Vargas Llosa: peripecias del Nobel
Conocí a Mario Vargas Llosa a mediados de 1962, en un extravagante programa de la radio francesa, y hemos sido amigos desde entonces, pero esto no quiere decir que sea yo un experto en su Premio Nobel o en las peripecias de su post Nobel. Después de recibir la noticia llamé a sus teléfonos tres o cuatro veces, y una voz norteamericana me contestaba que su caja de mensajes estaba llena.
Llamé a mi hija Ximena a Santiago de Chile, desde un otoño de París más o menos temible, y exclamó, despertando: ¡Qué buena noticia, mándale un beso de mi parte! Claro está, los buzones de voz repletos no admiten besos, ni siquiera por encargo.
Después supe que Fernando de Syzslo, gran pintor y gran amigo, había sido nombrado representante especial del Presidente García en las ceremonias de Estocolmo. Habría sido capaz de tomar un avión, asistir a una cena ofrecida por el pintor embajador, y tomar un avión de vuelta a la madrugada siguiente, ya que tenía un compromiso ineludible al mediodía. Pero la nieve impedía todo cálculo y toda certeza, de modo que seguí la ceremonia del día 10 por la pantalla del computador de mi oficina.
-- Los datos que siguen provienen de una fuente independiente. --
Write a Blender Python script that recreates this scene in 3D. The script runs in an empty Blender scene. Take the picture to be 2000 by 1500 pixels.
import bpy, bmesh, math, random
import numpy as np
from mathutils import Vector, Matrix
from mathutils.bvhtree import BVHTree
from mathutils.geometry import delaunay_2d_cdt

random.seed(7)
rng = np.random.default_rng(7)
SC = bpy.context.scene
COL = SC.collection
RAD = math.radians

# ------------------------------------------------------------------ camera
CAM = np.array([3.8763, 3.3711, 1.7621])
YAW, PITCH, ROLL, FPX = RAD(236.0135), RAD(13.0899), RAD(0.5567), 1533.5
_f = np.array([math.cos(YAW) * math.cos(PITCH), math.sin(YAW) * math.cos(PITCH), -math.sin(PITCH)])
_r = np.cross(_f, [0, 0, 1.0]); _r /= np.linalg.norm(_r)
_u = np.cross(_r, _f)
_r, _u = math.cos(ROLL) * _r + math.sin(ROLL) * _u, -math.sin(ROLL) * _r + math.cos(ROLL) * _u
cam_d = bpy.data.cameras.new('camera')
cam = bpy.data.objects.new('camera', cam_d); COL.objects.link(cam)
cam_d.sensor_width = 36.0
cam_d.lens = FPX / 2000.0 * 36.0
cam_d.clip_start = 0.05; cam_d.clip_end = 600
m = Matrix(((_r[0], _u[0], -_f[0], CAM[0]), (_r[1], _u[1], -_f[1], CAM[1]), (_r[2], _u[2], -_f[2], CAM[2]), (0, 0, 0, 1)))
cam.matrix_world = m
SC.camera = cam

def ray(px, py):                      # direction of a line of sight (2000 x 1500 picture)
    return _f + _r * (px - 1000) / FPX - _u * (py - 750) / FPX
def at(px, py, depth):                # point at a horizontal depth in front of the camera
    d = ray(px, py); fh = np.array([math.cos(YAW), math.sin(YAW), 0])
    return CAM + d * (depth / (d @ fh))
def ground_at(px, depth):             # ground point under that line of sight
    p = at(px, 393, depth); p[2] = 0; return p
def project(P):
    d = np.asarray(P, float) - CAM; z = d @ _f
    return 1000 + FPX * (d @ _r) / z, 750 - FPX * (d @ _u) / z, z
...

Comprobé que Mario estaba impresionado, emocionado, profundamente serio, y me imaginé en qué pensaría.
Después me pidieron que hablara en un encuentro del Senado francés con embajadores e intelectuales latinoamericanos, y me referí al Nobel que acababa de recaer en un peruano apasionado por la literatura francesa, flaubertiano, sartreano, camusiano, y que había escrito sus primeras novelas en un departamento destartalado de la rue de Tournon, a pocos metros del solemne recinto senatorial donde transcurría nuestro coloquio, como si la sombra adusta de ese palacio del Luxemburgo lo hubiera inspirado.
Comprendí la euforia de Mario y de todos sus cercanos, euforia compartida, parece, por la mitad del Perú y de todo el continente, pero alguien me contó que se quejaba del asedio que lo perseguía desde entonces, de la falta de calma, de la dificultad que encontraba ahora para concentrarse en su tarea. Mario, sin embargo, es uno de los seres más concentrados que conozco. Aporreaba la máquina de escribir vieja de la calle de Tournon, al fondo de un patio de piedra donde un árbol frondoso levantaba los adoquines con sus raíces, y la vecina viuda de Gérard Phillipe, al pasar las diez de la noche, le daba golpes perentorios en el techo con un palo de escoba. Así, contra viento, marea y escobazos, se escribía La casa verde y se terminaba por ganar el Premio Nobel de Literatura. Las nuevas generaciones literarias pueden ir aprendiendo.
Recibo noticias cada vez menos espaciadas y tenemos programado un encuentro en Buenos Aires en abril. Si me preguntan, contestaría que Mario, después de la euforia inicial, será la persona menos afectada en este mundo por su post Nobel. Seguirá descubriendo libros, autores, personajes, acudiendo al cine con ferocidad, conversando, comiendo pasteles.
En el verano europeo de 2011 podrán ustedes encontrarlo en algún festival de música, en Salzburgo o en alguna ciudad de Italia, y en abril, en plena temporada taurina, en plazas de Madrid o de Andalucía.
No abandonará sus tardes en las bibliotecas de Madrid o de París, ni sus mañanas frente a sus diversas mesas de trabajo. El Premio, seguido de la ceremonia de Estocolmo, serán episodios importantes, pero habrán quedado atrás, como tantas otras cosas, en una vida siempre rica, variada, atestada de sorpresas.